Debbie says:
Novelist Garth Greenwell writes about writing about sex in The Guardian thoughtfully and — yes — passionately.
I once heard a wonderful writer, addressing students at the Iowa Writers’ Workshop, say that her ideal of a sex scene would be the sentence: “They sat down on the sofa …” followed by white space. This is a prejudice I can’t understand. One of the glories of being a writer in English is that two of our earliest geniuses, Chaucer and Shakespeare, wrote of the sexual body so exuberantly, claiming it for literature and bringing its vocabulary – including all those wonderful four-letter words – into the texture of our literary language. This is a gift not all languages have received; a translator once complained to me that in her language there was only the diction of the doctor’s office or of pornography, neither of which felt native to poetry.
More than this, surely it is absurd to claim that a central activity of human life, a territory of feeling and drama, is off-limits to art. Sex is a uniquely useful tool for a writer, a powerful means not just of revealing character or exploring relationships, but of asking the largest questions about human beings.
He goes on first to explain what he means:
Sex is an experience of intense vulnerability, and it is also where we are at our most performative, and so it’s at once as near to and as far from authenticity as we come. Sex throws us profoundly into ourselves, our own sensations, physical and emotional; it is also, at least when it’s interesting, the moment when we’re most carefully attuned to the experience of another. In no other activity, I think, do the physical and metaphysical draw so near one another—nowhere else do we feel so intensely both our bodies and something that seems to exceed our bodies—and so our writing of sex can be at once acutely descriptive of bodies in space and expansively philosophical. Nothing exposes us more, not just physically, though that’s not insignificant, but also morally; nowhere am I more aware of selfishness and generosity, cruelty and tenderness, daring and failure of nerve, in my partners and in myself, than in sex. Finally, sex puts us in contact with our shared animal nature and is also inflected by a particular place and time.
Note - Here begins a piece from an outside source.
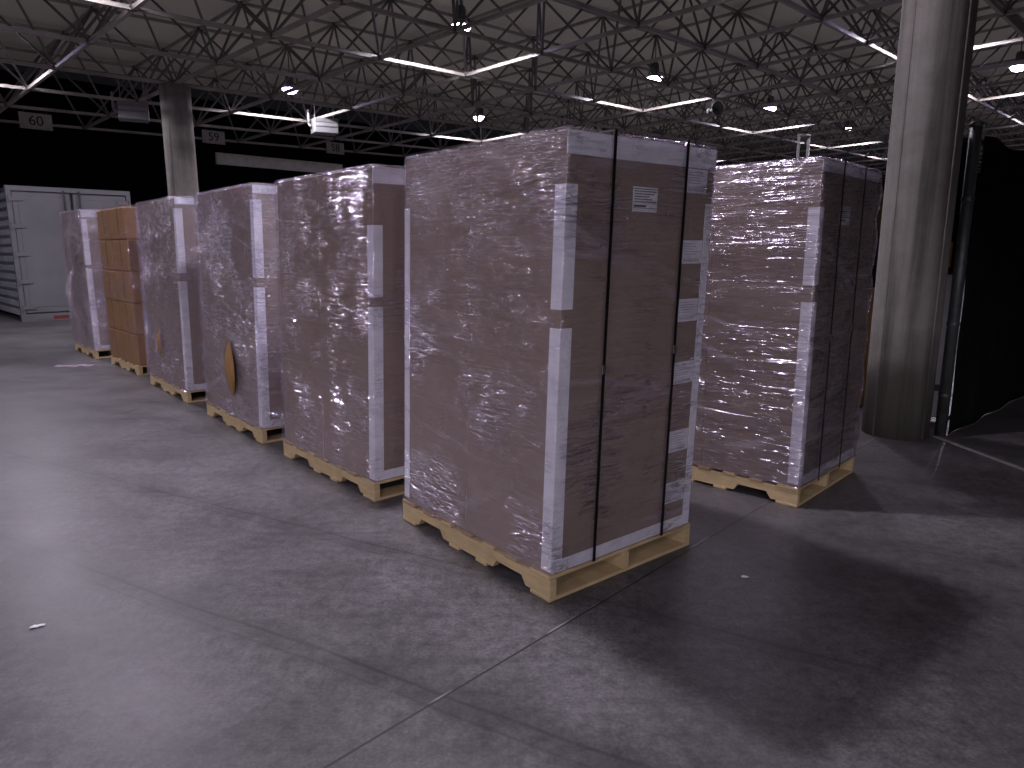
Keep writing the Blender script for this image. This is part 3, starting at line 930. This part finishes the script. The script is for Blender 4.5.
o = b.build('brown_carton', [M_cardo, M_tape]); o.location = (pos[0], pos[1], 1.714); o.rotation_euler = (0, 0, rad(38))
setp(o, 'reddish brown carton on top of the black bin behind the column', 'carton')
# goalpost of pipe behind the right load
r = empty('pipe_goalpost', (4.36, 11.0, 0), rad(20))
for x in (-.09, .09):
    b = MB(); b.tube((x, 0, 0), (x, 0, 3.22), .022, 10, smooth=True); b.build('upright', M_white, r)
b = MB(); b.tube((-.10, 0, 3.22), (.10, 0, 3.22), .030, 10, smooth=True); b.build('crossbar', M_grey, r)
b = MB(); b.cbox((-.2, -.15, 0), (.2, .15, .02), .004); b.build('foot', M_grey, r)
setp(r, 'pale twin pipes topped by a dark bar behind the right hand load', 'pipe frame')

# scraps on the floor
def scrap(x, y, sx, sy, rz, mat, label, name='paper_scrap', seed=0):
    vs, fs = [], []
    n = 8
    for a in range(n + 1):
        for k in range(n + 1):
            X, Y = (a/n - .5)*sx, (k/n - .5)*sy
            w = 1 - .35*mnoise.noise(Vector((a*.9 + seed, k*.7, seed)))
            vs.append((X*w, Y*w, .004 + .012*abs(mnoise.noise(Vector((X*40 + seed, Y*40, seed))))))
    for a in range(n):
        for k in range(n): q = a*(n+1)+k; fs.append((q, q+n+1, q+n+2, q+1))
    b = MB(); b.add(vs, fs, 0, True)
    o = b.build(name, mat); o.modifiers.new('thick', 'SOLIDIFY').thickness = .001
    o.location = (x, y, 0); o.rotation_euler = (0, 0, rz)
    return setp(o, label, 'scrap')
scrap(-1.985, 2.70, .055, .018, .5, M_slip, 'tiny white scrap on the floor at the left edge', seed=1)
scrap(1.12, 3.146, .03, .02, .2, M_slip, 'tiny pale scrap on the shaded floor right of the foremost pallet', seed=2)
scrap(-5.95, 9.42, .50, .18, .1, M_flap, 'crumpled clear film on the floor by the brown carton stack', 'film_scrap', 3)

# ------------------------------------------------------------------ world, camera, output
w = bpy.data.worlds.new('night'); sc.world = w; w.use_nodes = True
w.node_tree.nodes['Background'].inputs[0].default_value = (.5, .5, .6, 1)
w.node_tree.nodes['Background'].inputs[1].default_value = .006
cd = bpy.data.cameras.new('camera'); cam = bpy.data.objects.new('camera', cd); col.objects.link(cam)
cd.sensor_width = 36; cd.lens = 703/1024*36; cd.clip_start = .05; cd.clip_end = 200
cam.location = (0, 0, 1.55); cam.rotation_euler = (rad(90 - 10.8), 0, 0)
sc.camera = cam
vs_ = sc.view_settings
sc.display_settings.display_device = 'sRGB'
vs_.view_transform = 'Standard'; vs_.look = 'None'; vs_.gamma = 1; vs_.exposure = 0.45; vs_.use_curve_mapping = False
and then to talk about what he tries to do.
What excites me in writing sex isn’t explicitness itself, but the combination of explicitness and a particular kind of sentence I’m attracted to, a sentence with a history one might trace from the great introspective English prose writers of the 16th and 17th centuries, through Proust and James to Woolf and Baldwin and Sebald. It’s a sentence at once expansive and recursive, plunging forward but also falling back to question and correct itself. I think of it as a technology for the production of inwardness, for putting on the page what thinking feels like. In writing Cleanness I wanted to find out what might happen when that technology was applied to sex of various kinds: tender and brutal, intimate and impersonal, joyful and abject. I felt there was an intervention literature might play, that it might reclaim the sexual body as a site of consciousness.
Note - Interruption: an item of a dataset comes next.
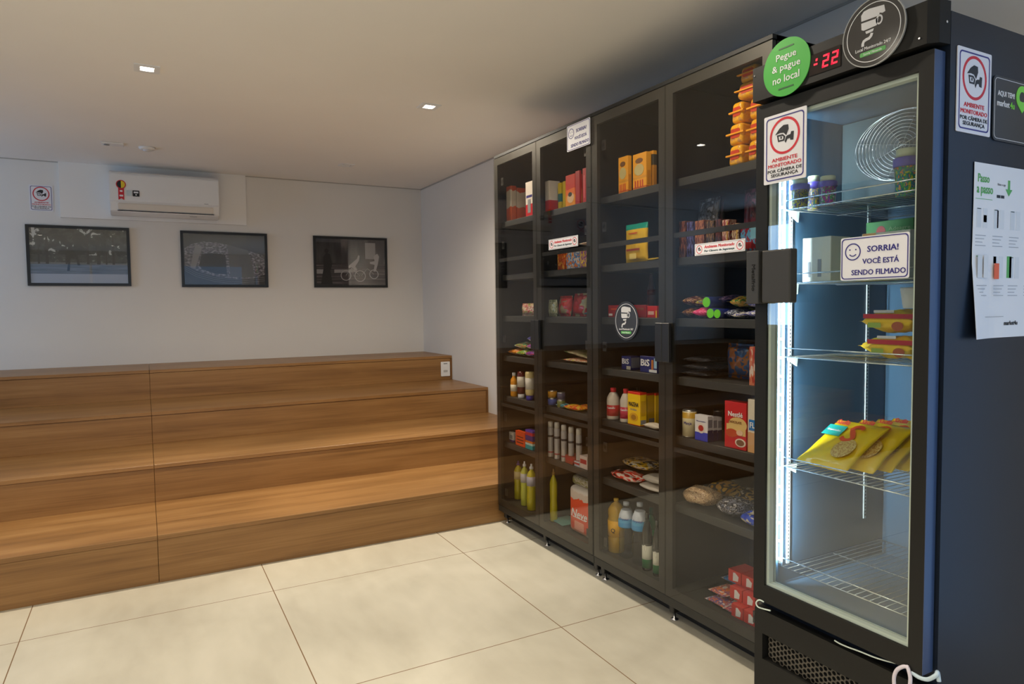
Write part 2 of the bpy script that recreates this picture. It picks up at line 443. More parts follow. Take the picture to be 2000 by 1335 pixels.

As a lifetime reader on a wide variety of topics, I thought I knew the kind of sentence he’s talking about, and I thought it might be easy to find an example. I opened Jane Austen’s Pride and Prejudice to a random page, and found this one:
They had now entered a beautiful walk by teh side of the water, and every step was bringing forward a nobler fall of ground, or a finer reach of the woods to which they were approaching; but it was some time before Elizabeth was sensible of any of it; and, though she answered mechanically to the repeated appeals of her uncle and aunt and seemed to direct her eyes to such objects as they pointed out, she distinguished no part of the scene.
It’s entirely about Elizabeth’s private experience while things are going on around her which are far less important to her than her inwardness. And that makes me want to read Greenwell’s Cleanness, because I think he’s right. Sex can be written personally or impersonally, mechanically or tenderly, as private or public experience, but it is almost never written about as inward experience–and I feel sure I’m not the only person who can experience sex from that perspective.
Toward the end of the essay, Greenwell identifies himself as queer, and he ends with a paean to writing about queer sex in particular:
To write something, to make art of it, is to make a claim about its value. Even in our age of marriage equality, when as a culture we tell ourselves a very flattering story about gay liberation, it remains the case that our culture despises the queer body, especially the queer sexual body. To write about the queer body not just explicitly, but with all of the resources of the literary tradition, to write it in a way that foregrounds beauty and lyricism is, I hope, a way to cherish that body. It’s a way not to argue for its value but to recognise and proclaim its value, and to l
avish it with the peculiar, ennobling dignity art can bestow.
If Greenwell’s fiction is as good as his writing about fiction, it’s going to be a treat indeed.
(I found the illustration at the top on writingourselveswhole.org and that took me back to Laurie’s and my interview with Jen Cross. Greenwell doesn’t talk about writing about sex as a route to healing, but Jen Cross does.)